Texans have some real decisions to make. New reservoirs are a part of that water planning process. It's not the only solution, but it's a big, big part of the solution. And many people from all walks of political life don't want to see new water reservoirs constructed. And I have hunted and fished and played in a lot of river bottoms, and I love it — it is an experience that every Texan and every person even from Washington, D.C., should have the opportunity to do. But we have to have new water resources or we're going to be an economy that cannot sustain our growth and our jobs that we know are very critical.
But we also need to have policies that encourage the movement of water when we have more water than we need for the planning process on the horizon but that also discourages the movement of water when it only shifts a problem from one region of the state to the other. Our friends in Oklahoma and Louisiana — we have ongoing dialogues about moving water into Texas. We have to continue that discussion, work through the legal hurdles, and it needs to be profitable for the area where that water's moved from. That is a realistic consideration that has to be factored into what we're doing.

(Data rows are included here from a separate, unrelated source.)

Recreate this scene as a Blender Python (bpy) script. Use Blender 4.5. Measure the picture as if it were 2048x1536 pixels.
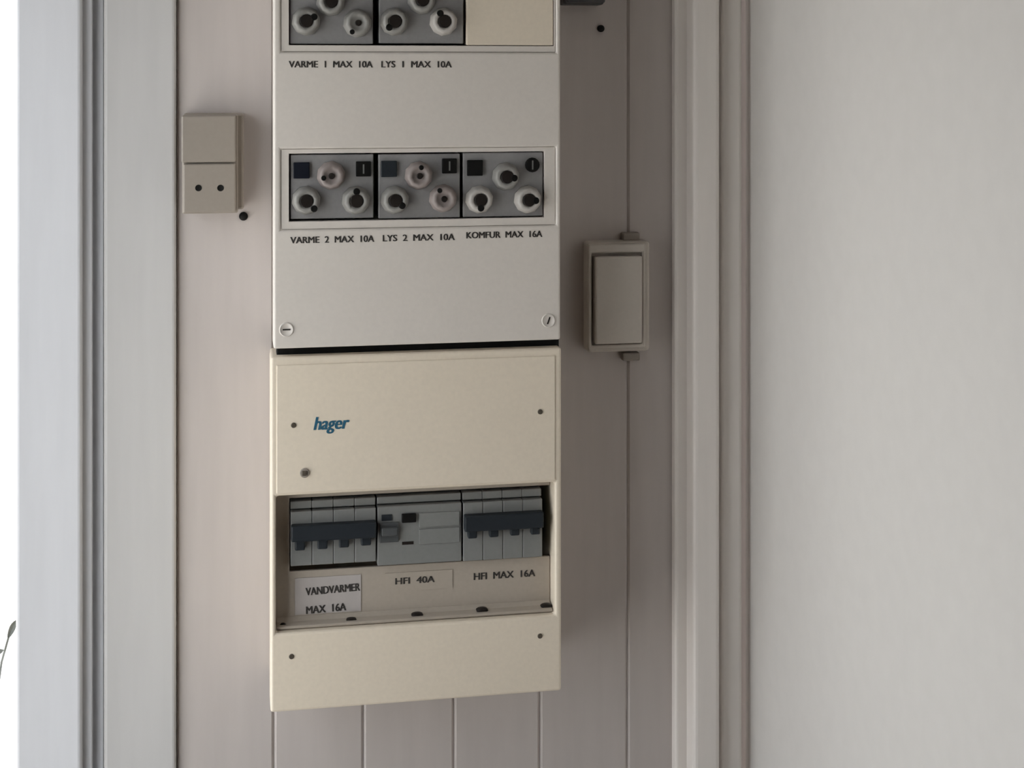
import bpy, bmesh, math, random
from mathutils import Vector, Matrix
random.seed(4)
for o in list(bpy.data.objects): bpy.data.objects.remove(o)
SC = bpy.context.scene
COL = SC.collection

# ------------------------------------------------------------ camera, sky, sun, exposure
F_PX, W_PX, H_PX = 3000.0, 2048.0, 1536.0
HORIZON, CX = 150.0, 1024.0
DIST, EYE, YAW = 1.28, 1.50, math.radians(10.5)
cam_d = bpy.data.cameras.new('camera')
cam = bpy.data.objects.new('camera', cam_d); COL.objects.link(cam)
cam_d.sensor_width = 36.0; cam_d.sensor_fit = 'HORIZONTAL'
cam_d.lens = 36.0 * F_PX / W_PX
cam_d.shift_y = (HORIZON - H_PX / 2) / W_PX
cam_d.clip_start = 0.02
cam.location = (0, -DIST, EYE)
cam.rotation_euler = (math.pi / 2, 0, -YAW)
SC.camera = cam

SC.view_settings.view_transform = 'Standard'
SC.view_settings.look = 'None'
SC.view_settings.gamma = 1.0
SC.view_settings.use_curve_mapping = False
SC.view_settings.exposure = -0.52

SKY = 4.6
world = bpy.data.worlds.new('overcast_sky'); SC.world = world
world.use_nodes = True
bg = world.node_tree.nodes['Background']
bg.inputs['Color'].default_value = (0.92, 0.95, 1.0, 1)
bg.inputs['Strength'].default_value = SKY

SUN = 9.0
sd = bpy.data.lights.new('sun', 'SUN'); sd.energy = SUN; sd.angle = math.radians(2); sd.color = (1, 0.95, 0.88)
sun = bpy.data.objects.new('sun', sd); COL.objects.link(sun)
sun.rotation_euler = Vector((-0.22, -0.45, -0.87)).to_track_quat('-Z', 'Y').to_euler()
sun.location = (1, 2, 5)

# ------------------------------------------------------------ measuring: a spot in the photo -> a point at depth d before the back wall
def P(u, v, d=0.0):
    s, c = math.sin(YAW), math.cos(YAW)
    a, b = (u - CX) / F_PX, (v - HORIZON) / F_PX
    dx, dy = s + c * a, c - s * a
    t = (DIST - d) / dy
    return dx * t, EYE - b * t
def PX(u, d=0.0): return P(u, 0, d)[0]
MID = 830
def PZ(v, d=0.0, u=MID): return P(u, v, d)[1]

# ------------------------------------------------------------ materials
def mat(name, col, rough=0.5, bump=0.0, scale=40.0, vary=0.0, metallic=0.0, stretch=(1, 1, 1), spec=0.5):
    m = bpy.data.materials.new(name); m.use_nodes = True
    nt = m.node_tree; b = nt.nodes['Principled BSDF']
    b.inputs['Base Color'].default_value = (*col, 1)
    b.inputs['Roughness'].default_value = rough
    b.inputs['Metallic'].default_value = metallic
    b.inputs['Specular IOR Level'].default_value = spec
    if bump or vary:
        tc = nt.nodes.new('ShaderNodeTexCoord'); mp = nt.nodes.new('ShaderNodeMapping')
        mp.inputs['Scale'].default_value = stretch
        nz = nt.nodes.new('ShaderNodeTexNoise'); nz.inputs['Scale'].default_value = scale
        nz.inputs['Detail'].default_value = 4
        nt.links.new(tc.outputs['Object'], mp.inputs['Vector']); nt.links.new(mp.outputs['Vector'], nz.inputs['Vector'])
        if vary:
            rp = nt.nodes.new('ShaderNodeValToRGB')
            rp.color_ramp.elements[0].position = 0.3; rp.color_ramp.elements[1].position = 0.7
            rp.color_ramp.elements[0].color = (*[max(0, c * (1 - vary)) for c in col], 1)
            rp.color_ramp.elements[1].color = (*[min(1, c * (1 + vary)) for c in col], 1)
            nt.links.new(nz.outputs['Fac'], rp.inputs['Fac']); nt.links.new(rp.outputs['Color'], b.inputs['Base Color'])
        if bump:
            bp = nt.nodes.new('ShaderNodeBump'); bp.inputs['Strength'].default_value = bump; bp.inputs['Distance'].default_value = 0.001
            nt.links.new(nz.outputs['Fac'], bp.inputs['Height']); nt.links.new(bp.outputs['Normal'], b.inputs['Normal'])
    return m
PAINT = mat('white_board_paint', (0.525, 0.474, 0.448), 0.55, 0.15, 30, 0.03, stretch=(3, 3, 0.3))
TRIM = mat('white_trim_paint', (0.65, 0.65, 0.675), 0.45, 0.12, 30, 0.025, stretch=(3, 3, 0.3))
TRIMW = mat('warm_white_trim_paint', (0.80, 0.745, 0.70), 0.45, 0.12, 30, 0.025, stretch=(3, 3, 0.3))
CASING = mat('off_white_casing_paint', (0.545, 0.53, 0.52), 0.5, 0.12, 30, 0.025, stretch=(3, 3, 0.3))
SIDE = mat('white_wall_paint', (0.64, 0.61, 0.58), 0.6, 0.1, 60, 0.015)
ROOM = mat('room_wall_paint', (0.72, 0.63, 0.52), 0.7, 0.1, 60, 0.02)
FLOOR = mat('wood_floor', (0.50, 0.40, 0.30), 0.5, 0.1, 12, 0.15, stretch=(8, 1, 1))
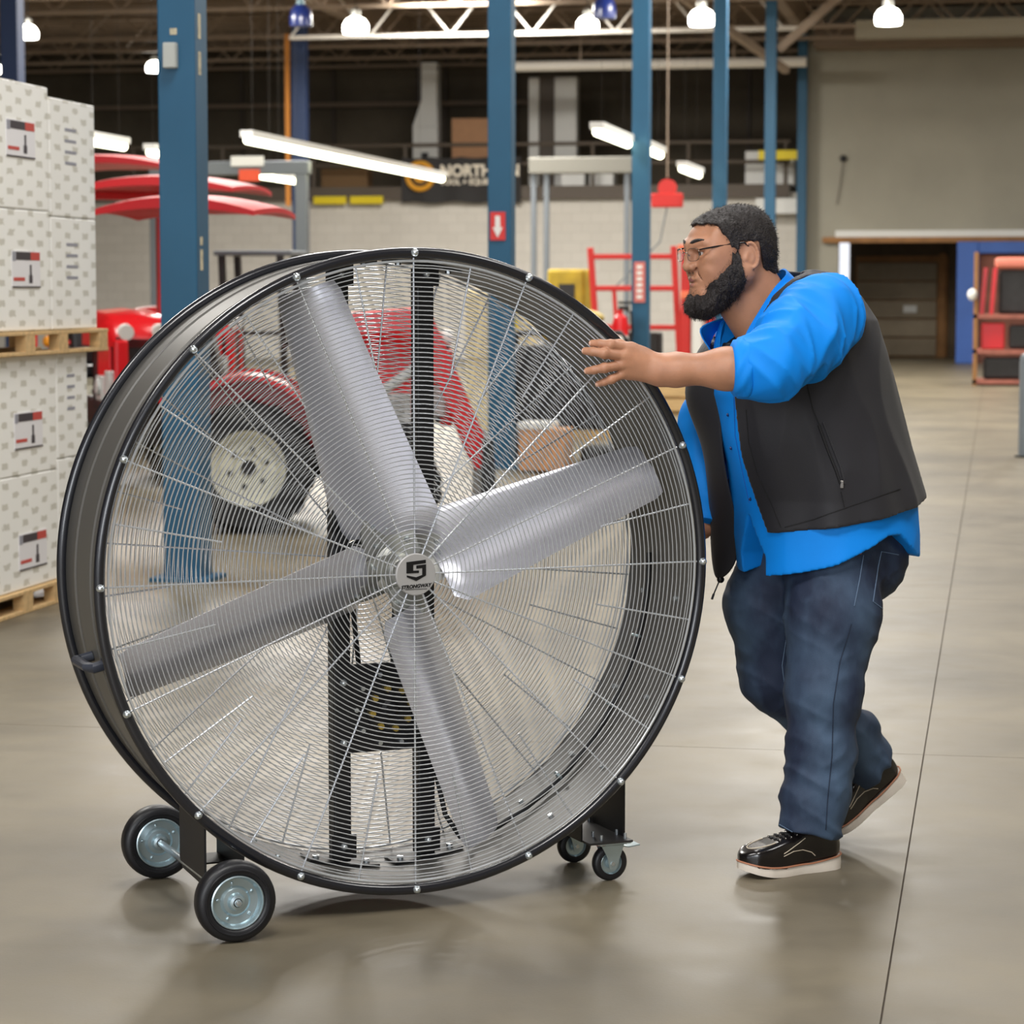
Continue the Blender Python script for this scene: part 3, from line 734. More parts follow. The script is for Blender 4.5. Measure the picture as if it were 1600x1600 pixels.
MB().box(-0.14, -0.02, -0.1, 0.1, 0.5, 1.30).build('ram', M_WHITE, hm, smooth=None, bevel=0.01)
MB().box(-0.40, 0.2, -0.15, 0.15, 0, 0.5).build('base', M_ENGINE, hm, smooth=None, bevel=0.01)
tag(MB().box(-3.55, -3.0, 34.6, 35.1, 0, 1.35).build('tool_chest', M_ENGINE, smooth=None, bevel=0.03), 'dark tool chest behind the neck of the man', 'chest')
ex = thing('fire_extinguisher', 'red fire extinguisher at the foot of the third column', 'extinguisher', (-4.05, 27.75, 0.62))
MB().lathe((0, 0, 0), (0, 0, 1), [(0.02, 0), (0.085, 0.01), (0.09, 0.06), (0.09, 0.42), (0.07, 0.50), (0.03, 0.53), (0.03, 0.58)], 20).build('cylinder', M_RED, ex)
MB().lathe((0, 0, 0.14), (0, 0, 1), [(0.0915, 0), (0.0915, 0.16)], 20).build('label_wrap', M_WHITE, ex)
hv = MB(); hv.box(-0.02, 0.10, -0.015, 0.015, 0.58, 0.62); hv.box(-0.02, 0.12, -0.015, 0.015, 0.64, 0.67); hv.build('valve_handle', M_BLACK, ex, smooth=None)
hs = MB(); hs.tube([(0.02, 0, 0.6), (0.12, 0, 0.55), (0.13, 0, 0.35), (0.11, 0, 0.15)], 0.014, 8); hs.build('hose', M_BLACK, ex)
MB().box(-0.06, 0.06, 0.08, 0.145, 0.05, 0.5).build('wall_bracket', M_BLACK, ex, smooth=None)
ym = thing('yellow_mixer', 'yellow and black machine against the wall right of the second column', 'machine', (-5.75, 34.6, 0))
MB().box(-0.26, 0.26, -0.3, 0.3, 1.05, 1.70).build('hopper', mat('machine_yellow', srgb(172, 146, 38), 0.5, var=0.2), ym, smooth=None, bevel=0.04)
MB().box(-0.10, 0.12, -0.31, -0.29, 1.2, 1.5).build('plate', M_ENGINE, ym, smooth=None)
MB().box(-0.22, 0.22, -0.28, 0.28, 0.15, 1.05).build('body', M_ENGINE, ym, smooth=None, bevel=0.03)
for s in (-1, 1): MB().cyl((s * 0.24, -0.3, 0.16), (s * 0.30, -0.3, 0.16), 0.16, n=20).build('wheel', M_RUBBER, ym)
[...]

TT: You mentioned the '50s. Did your parents or grandparents live through that?
Staples: They did. And [it was] just unprecedented. ... I've talked to producers in their 80s, from all walks of life, and they look me in the eye and say, "Staples, we don't know when it's been this bad. This dry. And this hot." And you'll remember, earlier this year we had sustained winds that were just drying out the topsoil. And so you have a combination of factors that led to the dire consequences that we're facing today.